Ontology is, with metaphysics - leaving aside the problem of their distinction - the branch of philosophy that strives to answer the most general and universal question about the world: What there is? The question thus expressed fully corresponds to the etymological meaning of the term “ontology”: reasoned discourse (logos) on what is there (on).

The problem of what counts as an entity is “the” main problem for most philosophers throughout history, from Plato and Aristotle to our days (just think of recent formal ontology, and of mereology) and, as usual, the answers strictly depend on the conditions of validity established in the premises. The distinction between “revisionary” and “descriptive” metaphysics introduced by P.F. Strawson (1959, pp. 9-12) can be used to make clear this point. Ontologies have two main basic attitudes towards human experience; either they recognize an ontological status to whatever comes into human experience, and in this sense they are “descriptive” ontologies, or they can be “revisionary”, as long as they establish criteria for accepting – and excluding – some piece of experience in - and from - the domain of entities. Descartes and Quine are representatives of the revisionary attitude, while Aristotle is the most ancient and authoritative exponent of the descriptive approach. Leaving to the historians the interesting question of tracking back philosophical genealogies, it is evident even at a first glimpse that systemic thinking belongs to the Aristotelian “descriptive” group, in that it forges instruments of comprehension of “what there is”, without excluding other alternative or complementary criteria (on this delicate point I will be more precise further on).

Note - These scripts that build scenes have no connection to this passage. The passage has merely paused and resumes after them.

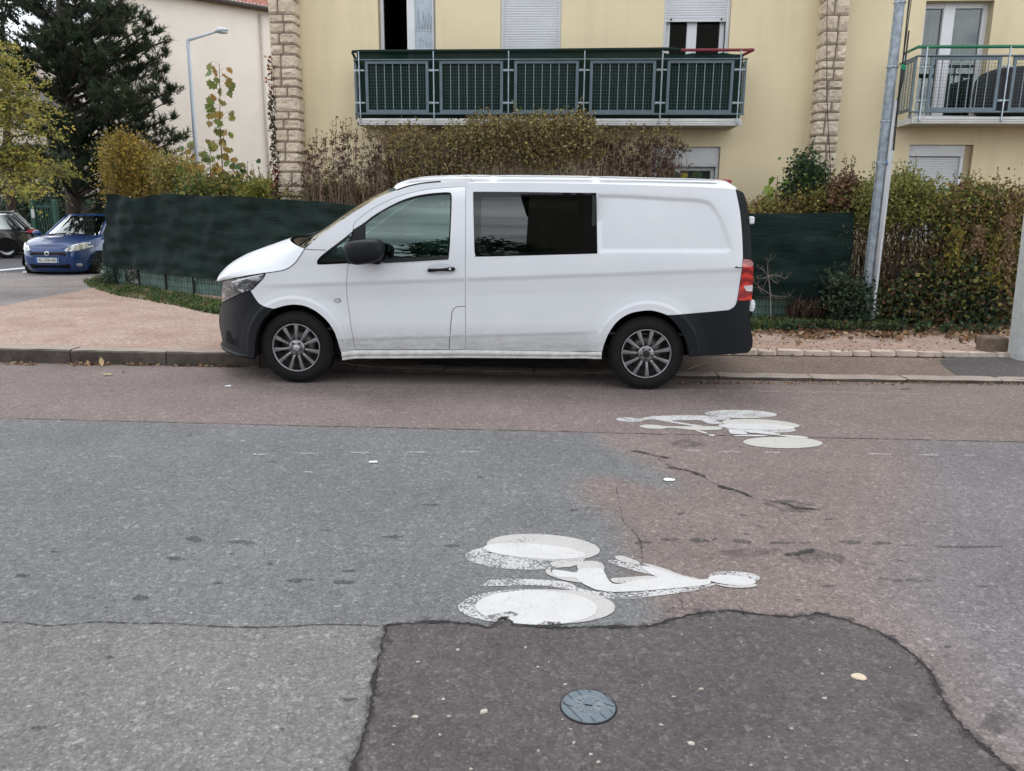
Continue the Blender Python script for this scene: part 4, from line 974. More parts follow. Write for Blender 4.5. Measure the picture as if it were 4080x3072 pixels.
arctext('SOVAL',math.radians(238),math.radians(112),.026); arctext('EAU',math.radians(36),math.radians(-56),.026)
g.build('lettering',IROND,MC)
g=MB(); g.bar(o+Vector((-.012,.001,.0128)),o+Vector((.012,-.003,.0128)),.004,.002); g.build('key_slot',P_['gap'],MC)
# ---- kerb
KB=[(-30,7.68),(-2.7,7.66),(-1.6,7.56),(2,7.47),(4.5,7.54),(30,8.2)]
def kbY(x):
    for (a,ya),(b,yb) in zip(KB,KB[1:]):
        if x<=b: return ya+(yb-ya)*(x-a)/(b-a)
    return KB[-1][1]
def kbZ(x): return .145-(.145-.035)*sstep(-2.9,-1.7,x)
KM,nt,p,out=newmat('kerb_stone'); v=pos(nt)
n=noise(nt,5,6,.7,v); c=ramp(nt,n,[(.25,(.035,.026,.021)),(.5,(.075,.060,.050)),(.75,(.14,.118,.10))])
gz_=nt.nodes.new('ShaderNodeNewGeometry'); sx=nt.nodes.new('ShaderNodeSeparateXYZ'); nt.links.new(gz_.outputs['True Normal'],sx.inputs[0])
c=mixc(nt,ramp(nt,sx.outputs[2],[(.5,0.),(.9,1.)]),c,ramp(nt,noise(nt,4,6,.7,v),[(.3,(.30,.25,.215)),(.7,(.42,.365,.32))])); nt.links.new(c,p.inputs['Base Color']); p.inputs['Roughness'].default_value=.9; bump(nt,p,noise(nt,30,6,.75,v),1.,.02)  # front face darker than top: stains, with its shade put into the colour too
g=MB(); x=-14.; r=random.Random(4)
while x<12:
    L=1.0+r.uniform(-.03,.03) if x<-2.9 else .9; x1=x+L-.012; prof=[(0.,-.02),(.002,.55),(.006,.86),(.018,.98),(.04,1.0),(.20,1.0),(.21,.5)]; rows=[]; dz=r.uniform(-.004,.004)
    ks=[x+(x1-x)*k/6 for k in range(7)]
    rows=[[Vector((xx,kbY(xx)+a+.004*math.sin(xx*9)*(b>0),max(-.02,kbZ(xx)*b+dz*(b>.1)+(.003*math.sin(xx*13+a*60))*(b>.5)))) for a,b in prof] for xx in ks]
    g.grid(rows,smooth=False); n_=len(prof)
    for rr in (rows[0],rows[-1]): g.add(rr,[tuple(range(n_))])
    x+=L
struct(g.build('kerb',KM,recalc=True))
# ---- pavements
def pz(x,y=0): return kbZ(x)-.012 if y<8.9 or x<-1 else kbZ(x)+.02
FA=G(405,1132,.12); FB=Vector((-2.55,11.05,.1)); # fence corner points (left end, bend)
fd=(Vector((FA.x,FA.y,0))-Vector((FB.x,FB.y,0)))
cob0=G(-200,1262,.11); cob1=G(0,1228,.11); cob2=G(200,1186,.11); cob3=G(330,1160,.11); cob4=G(415,1143,.11)
def sub_sheet(poly,zf,name,mat,step=.25):
    pts=[Vector(p) for p in poly]; x0=min(p.x for p in pts);x1=max(p.x for p in pts);y0=min(p.y for p in pts);y1=max(p.y for p in pts); P=list(pts); x=x0+step/2
    while x<x1:
        y=y0+step/2
        while y<y1:
            if inpoly(x,y,pts) and pdist(x,y,pts)>step*.3: P.append(Vector((x,y)))
            y+=step
        x+=step
    res=delaunay_2d_cdt(P,[],[list(range(len(pts)))],1,1e-6); g=MB(); g.add([(v.x,v.y,zf(v.x,v.y)) for v in res[0]],[tuple(f) for f in res[2]]); return struct(g.build(name,mat))
def bumpy(x,y): return .006*math.sin(x*3.1+y*1.3)+.005*math.sin(x*1.3-y*4.1)
kl=[(x,kbY(x)+.205) for x in [-14+.5*k for k in range(23)]]
sub_sheet(kl+[(-2.5,7.87),(-2.0,7.8),(-1.4,7.76),(-1.4,11.6),(-2.6,11.6),(FA.x,FA.y+.1),(cob4.x,cob4.y),(cob3.x,cob3.y),(cob2.x,cob2.y),(cob1.x,cob1.y),(cob0.x,cob0.y),(-14,cob0.y-1.2)],lambda x,y:kbZ(x)-.010+bumpy(x,y)*sstep(7.9,8.4,y),'gravel_pavement',GRAVEL)
CY0=G(2995,1404,.08).y; CY1=G(3900,1412,.08).y
def cobY(x): return CY0+(CY1-CY0)*(x-2.2)/2.7
sub_sheet([(-1.4,cobY(-1.4)+.12),(3,cobY(3)+.12),(14,cobY(8)+.12),(14,12.2),(-1.4,12.2)],lambda x,y:.082+bumpy(x,y)+.02*sstep(9.5,11,y),'gravel_pavement',GRAVEL)
sub_sheet([(-1.39,kbY(-1.39)+.205),(0,kbY(0)+.205),(2,kbY(2)+.205),(4.5,kbY(4.5)+.205),(14,kbY(14)+.205),(14,cobY(8)),(3,cobY(3)),(-1.39,cobY(-1.39))],lambda x,y:.026+.02*sstep(7.7,9.1,y)+bumpy(x,y)*.5*sstep(7.8,8.2,y)*(1-sstep(8.9,9.05,y)),'pavement_strip',STRIPM)
pd=[(3745,1432),(3770,1455),(3810,1480),(3845,1497),(3930,1500),(4100,1504),(4300,1508),(4300,1420),(4000,1418),(3860,1416),(3760,1422)]
sub_sheet([(G(u,v,.055).x,min(G(u,v,.055).y,9.1)) for u,v in jag(pd,2,20,5)],lambda x,y:.031+.02*sstep(7.7,9.1,y)+bumpy(x,y)*.5*sstep(7.8,8.2,y)*(1-sstep(8.9,9.05,y)),'pavement_patch',DARKP)
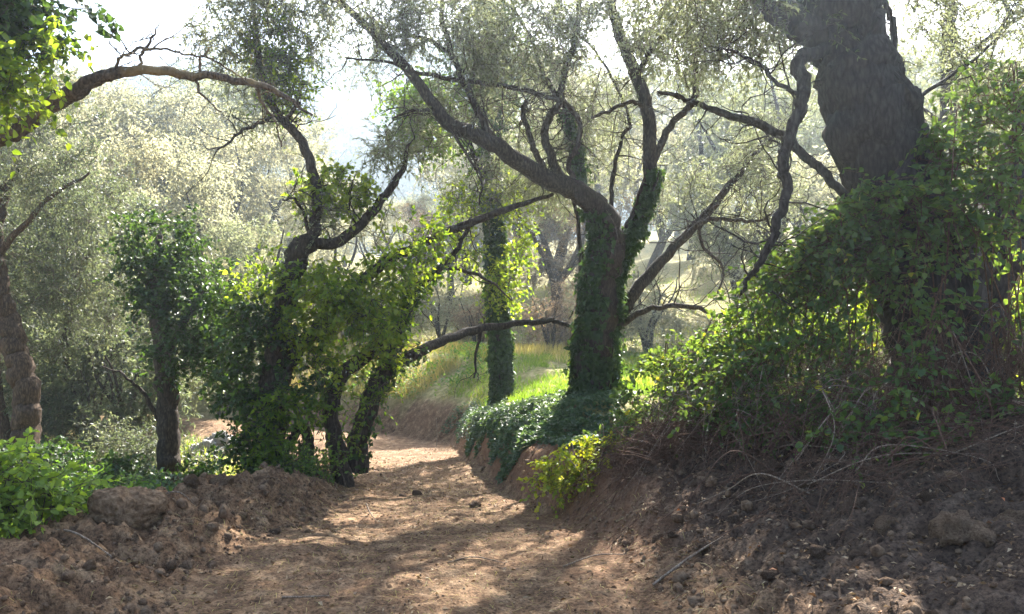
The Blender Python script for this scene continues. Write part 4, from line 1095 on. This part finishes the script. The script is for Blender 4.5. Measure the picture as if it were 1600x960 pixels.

The conceptual analogies among Aristotelian and systemic ontology are deeper than just being both “descriptive”, and it is worthwhile to track their similarities not for the sake of ennobling the genealogy of systemic thinking, but because systemic thinking shares the basic attitude of the ancient thinker towards human experience: the world, including ourselves, has a sound rational structure traceable in every aspect, object and detail of what there is, that becomes attainable to human comprehension using multiple methods of inquiry.